Tail Asymptotics for the Extremes of Bivariate Gaussian Random Fields

TL;DR

This paper derives precise asymptotic probabilities for the joint extremes of a bivariate Gaussian random field, considering smoothness and correlation, as the threshold tends to infinity.

Contribution

It provides explicit asymptotic formulas for joint excursion probabilities of bivariate Gaussian fields, incorporating smoothness and correlation effects.

Findings

Asymptotic behavior depends on smoothness parameters and maximum correlation.

Explicit formulas for joint tail probabilities are derived.

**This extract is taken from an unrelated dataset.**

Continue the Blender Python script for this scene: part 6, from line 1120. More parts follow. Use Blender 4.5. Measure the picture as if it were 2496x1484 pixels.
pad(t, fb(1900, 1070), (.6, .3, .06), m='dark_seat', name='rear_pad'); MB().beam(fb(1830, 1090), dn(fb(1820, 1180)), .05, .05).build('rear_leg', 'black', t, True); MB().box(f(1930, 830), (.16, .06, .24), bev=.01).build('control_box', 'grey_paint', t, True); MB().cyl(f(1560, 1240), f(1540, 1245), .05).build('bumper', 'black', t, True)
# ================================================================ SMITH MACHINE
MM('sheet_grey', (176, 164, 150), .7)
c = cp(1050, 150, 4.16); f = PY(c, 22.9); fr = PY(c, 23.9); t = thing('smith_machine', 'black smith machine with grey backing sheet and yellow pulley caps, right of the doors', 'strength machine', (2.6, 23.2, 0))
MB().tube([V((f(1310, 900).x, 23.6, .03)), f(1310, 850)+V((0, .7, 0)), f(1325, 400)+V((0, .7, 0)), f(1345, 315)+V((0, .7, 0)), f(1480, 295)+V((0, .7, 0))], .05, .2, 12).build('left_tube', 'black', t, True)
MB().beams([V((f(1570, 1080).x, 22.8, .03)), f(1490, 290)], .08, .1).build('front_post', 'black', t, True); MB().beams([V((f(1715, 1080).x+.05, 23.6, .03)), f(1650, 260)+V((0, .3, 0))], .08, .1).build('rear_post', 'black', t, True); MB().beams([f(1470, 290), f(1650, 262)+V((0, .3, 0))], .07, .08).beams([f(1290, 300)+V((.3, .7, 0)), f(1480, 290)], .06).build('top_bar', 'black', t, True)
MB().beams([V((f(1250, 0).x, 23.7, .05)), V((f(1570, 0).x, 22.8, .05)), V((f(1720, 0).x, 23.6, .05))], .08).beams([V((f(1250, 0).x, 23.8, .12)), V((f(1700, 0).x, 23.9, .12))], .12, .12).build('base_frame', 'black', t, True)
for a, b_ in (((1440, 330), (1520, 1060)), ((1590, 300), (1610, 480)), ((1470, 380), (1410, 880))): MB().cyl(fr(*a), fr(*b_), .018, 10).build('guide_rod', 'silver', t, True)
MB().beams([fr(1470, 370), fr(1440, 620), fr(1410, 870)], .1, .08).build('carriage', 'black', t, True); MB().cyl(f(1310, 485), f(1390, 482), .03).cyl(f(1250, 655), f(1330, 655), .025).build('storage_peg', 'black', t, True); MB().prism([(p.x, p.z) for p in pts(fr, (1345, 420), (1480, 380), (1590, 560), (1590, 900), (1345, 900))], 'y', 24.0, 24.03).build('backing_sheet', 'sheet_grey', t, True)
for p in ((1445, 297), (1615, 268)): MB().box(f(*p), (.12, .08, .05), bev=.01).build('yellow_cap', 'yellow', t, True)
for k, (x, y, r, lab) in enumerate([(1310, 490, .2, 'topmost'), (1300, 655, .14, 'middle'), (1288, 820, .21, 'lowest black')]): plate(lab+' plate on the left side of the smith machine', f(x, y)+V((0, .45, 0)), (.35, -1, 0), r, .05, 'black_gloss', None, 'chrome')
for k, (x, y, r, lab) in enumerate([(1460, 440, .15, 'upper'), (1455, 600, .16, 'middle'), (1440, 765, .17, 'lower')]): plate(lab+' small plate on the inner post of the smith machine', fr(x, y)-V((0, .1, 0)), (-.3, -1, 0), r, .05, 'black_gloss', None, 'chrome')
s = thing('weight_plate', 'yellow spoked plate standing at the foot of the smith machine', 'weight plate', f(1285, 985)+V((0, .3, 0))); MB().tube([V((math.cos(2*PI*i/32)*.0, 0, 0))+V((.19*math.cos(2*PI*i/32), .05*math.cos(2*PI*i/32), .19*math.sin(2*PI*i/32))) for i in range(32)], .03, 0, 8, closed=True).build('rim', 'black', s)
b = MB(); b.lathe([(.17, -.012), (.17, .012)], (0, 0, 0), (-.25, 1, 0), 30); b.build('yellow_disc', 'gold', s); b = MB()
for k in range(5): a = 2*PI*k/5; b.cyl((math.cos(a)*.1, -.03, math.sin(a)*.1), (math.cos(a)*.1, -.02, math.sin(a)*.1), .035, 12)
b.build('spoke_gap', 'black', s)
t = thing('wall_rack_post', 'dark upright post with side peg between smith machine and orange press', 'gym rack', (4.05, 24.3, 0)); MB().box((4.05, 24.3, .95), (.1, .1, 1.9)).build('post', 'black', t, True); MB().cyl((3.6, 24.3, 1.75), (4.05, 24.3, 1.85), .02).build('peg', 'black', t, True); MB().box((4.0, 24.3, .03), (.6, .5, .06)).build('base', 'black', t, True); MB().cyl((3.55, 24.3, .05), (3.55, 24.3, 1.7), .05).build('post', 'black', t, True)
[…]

Results apply to locally stationary Gaussian fields in high-threshold regimes.

Abstract

Let $\{X(t)= (X_1(t),X_2(t))^T,\ t \in \mathbb{R}^N\}$ be an $\mathbb{R}^2$-valued continuous locally stationary Gaussian random field with $\mathbb{E}[X(t)]=\mathbf{0}$. For any compact sets $A_1, A_2 \subset \mathbb{R}^N$, precise asymptotic behavior of the excursion probability \[ \mathbb{P}\bigg(\max_{s\in A_1} X_1(s)>u,\, \max_{t\in A_2} X_2(t)>u\bigg),\ \ \text{ as }\ u \rightarrow \infty \] is investigated by applying the double sum method. The explicit results depend not only on the smoothness parameters of the coordinate fields $X_1$ and $X_2$, but also on their maximum correlation $\rho$.